One of the dramatic episodes of the fight at this juncture is that of Captain Jones—known in his regiment as "Jack Jones" of the 52nd. Jones was a fiery Welshman, and led his company in the rush on General Simon's column. The French were desperately trying to deploy, a chef-de-bataillon giving the necessary orders with great vehemence. Jones ran ahead of his charging men, outstripping them by speed of foot, challenged the French officer with a warlike gesture to single combat, and slew him with one fierce thrust before his own troops, and the 52nd, as they came on at the run, saw the duel and its result, were lifted by it to a mood of victory, and raised a sudden shout of exultation, which broke the French as by a blast of musketry fire.
For hours the battle spluttered and smouldered amongst the skirmishers in the ravines, and some gallant episodes followed. Towards evening, for example, a French company, with signal audacity, and apparently on its own private impulse, seized a cluster of houses only half a musket shot from the light division, and held it while Craufurd scourged them with the fire of twelve guns. They were only turned out at the point of the bayonet by the 43rd. But the battle was practically over, and the English had beaten, by sheer hard fighting, the best troops and the best marshals of France.

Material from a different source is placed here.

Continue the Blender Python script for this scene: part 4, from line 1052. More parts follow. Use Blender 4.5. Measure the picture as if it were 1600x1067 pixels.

In the fierceness of actual fighting, Busaco has never been surpassed, and seldom did the wounded and dying lie thicker on a battlefield than where the hostile lines struggled together on that fatal September 27. The melée at some points was too close for even the bayonet to be used, and the men fought with fists or with the butt-end of their muskets. From the rush which swept Regnier's men down the slope the Connaught Rangers came back with faces and hands and weapons literally splashed red with blood. The firing was so fierce that Wellington, with his whole staff, dismounted. Napier, however—one of the famous fighting trio of that name, who afterwards conquered Scinde—fiercely refused to dismount, or even cover his red uniform with a cloak. "This is the uniform of my regiment," he said, "and in it I will show, or fall this day." He had scarcely uttered the words when a bullet smashed through his face and shattered his jaw to pieces. As he was carried past Lord Wellington he waved his hand and whispered through his torn mouth, "I could not die at a better moment!" Of such stuff were the men who fought under Wellington in the Peninsula.